I'm not sure there is a good definition that you can simply "quote".
For example, what does "TCP/IP" mean? Well, it stands for "transmission control protocol / internet protocol". That's completely correct, but at the same time, completely unhelpful. If you didn't know what TCP/IP was to begin with, expanding the acronym won't help you.
A helpful definition is this: Hackers exploit certain types of bugs in software to break into computer; software security is the science of getting rid of those bugs.
For example, a common bug hackers exploit is the "buffer-overflow". They happen because reserves a certain amount of memory to hold something, but hackers provide more than the programmer expected. For example, in a database holding the username, the programmer might assume that nobody would every have a name with more than 1000 letters.
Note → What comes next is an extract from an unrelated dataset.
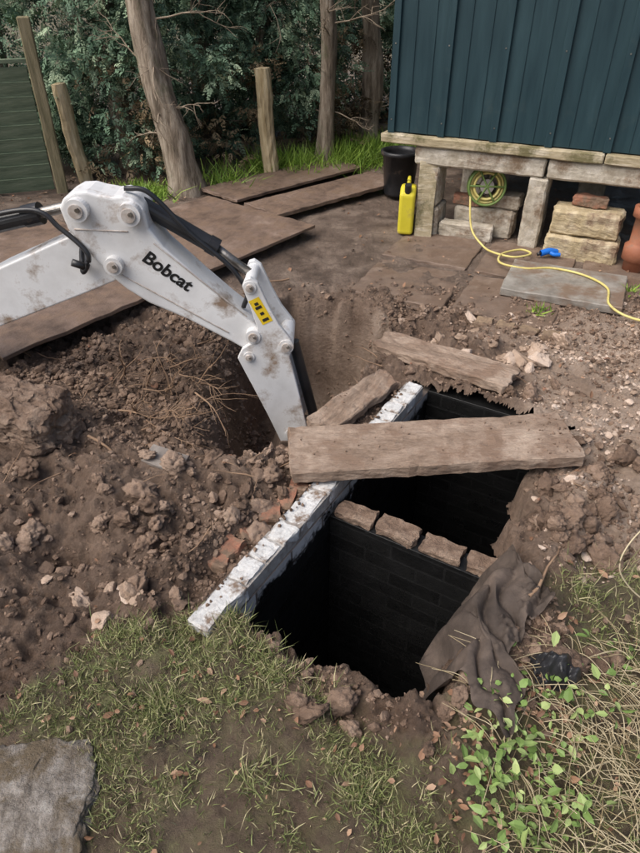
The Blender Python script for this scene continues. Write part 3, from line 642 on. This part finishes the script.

That's true, they won't -- but that won't stop hackers from attempting to enter false names that long, and when they do, buffers overflow, hackers overwrite other parts of memory and take control of the system.
We know why buffer-overflows are so common. Take the C/C++ language, for example. Back in the 1970s, frequently reused code like "strcpy()" and "sprint()" were developed that copy buffers in memory without double checking the length. Therefore, hackers simply search software for uses of these code snippets and find these bugs. Software security does this before the hacker, finding all uses of "strcpy()" and removing them.